The Turk knows that Germany is behind him, and is therefore defiant. So British diplomacy is beaten every time.
Constantinople swarms with spies. If you have ever been there, and landed from a steamer, you will recollect that a crowd of unwashed porters swarm on board directly the ship is made fast. Every man of that ragged rabble is a spy. He is only allowed on board on condition that he gives information to the Custom officers ashore as to any concealment of revolvers, books, or prohibited articles. Respectable dragomans are constantly asked to assist in this, and offered monetary reward, as well as a permit to board the ship, but they refuse—and leave the espionage to the rabble.
And so it is all through the Turkish capital. Spies are everywhere—they haunt one in all the hotels, even in the much-advertised Pera Palace—and every movement of the stranger is noted. If you happen to be a German and have shown your passport in the Custom House, then you go hither and thither and do whatever you like. But if you are of any other nationality you will be suspected and haunted by all sorts and conditions of secret agents, until you kick the mud of Constantinople off your boots.
I have been more than once in the Sultan’s capital, and on each occasion, on entering it, have been seized with a fit of depression, which has only been removed when I have got my passport viséd by the British Consul-General, and also by the Turkish police, preliminary to leaving the place.

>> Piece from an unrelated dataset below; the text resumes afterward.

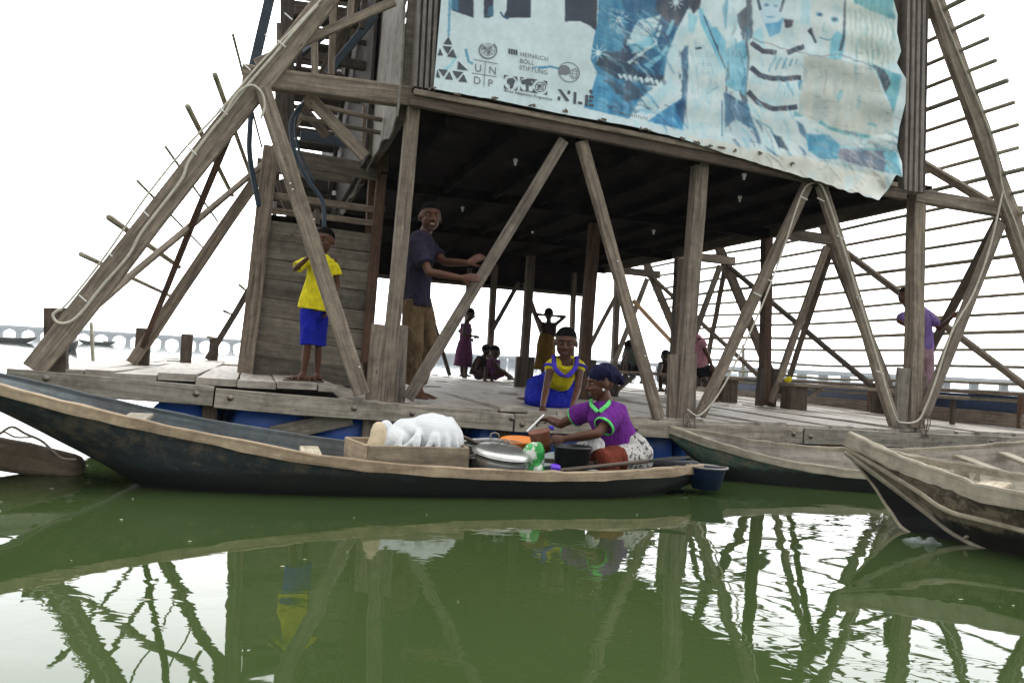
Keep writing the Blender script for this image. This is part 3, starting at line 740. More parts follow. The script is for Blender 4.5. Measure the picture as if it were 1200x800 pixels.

The squalor in Galata, in Stamboul, and even in aristocratic Pera, sickens one. The streets, unswept for ages, are an inch deep in slimy mud, upon which one slides and slips at every step, and the grey, wolf-like dogs, held sacred by every Turk, prowl about in hordes, each in their own quarter, living in the streets and sleeping in doorways.
Constantinople, with the most picturesque and beautiful position in all the world, is the most filthy and uncomfortable of all cities. With the exception of the Grande Rue, at Pera, there is scarcely a single decent European business street. Every thoroughfare is crowded to excess by a motley throng of Mohammedans, both European and Asiatic, and every form of costume and physiognomy, from the Tartar to the Syrian, may be seen.
The pilgrimages were leaving for Mecca while I was there, and the whole city was filled with the Faithful from every part of the great Moslem world. The bridge at Galata was daily a perfect panorama of costume as the pilgrims assembled to embark.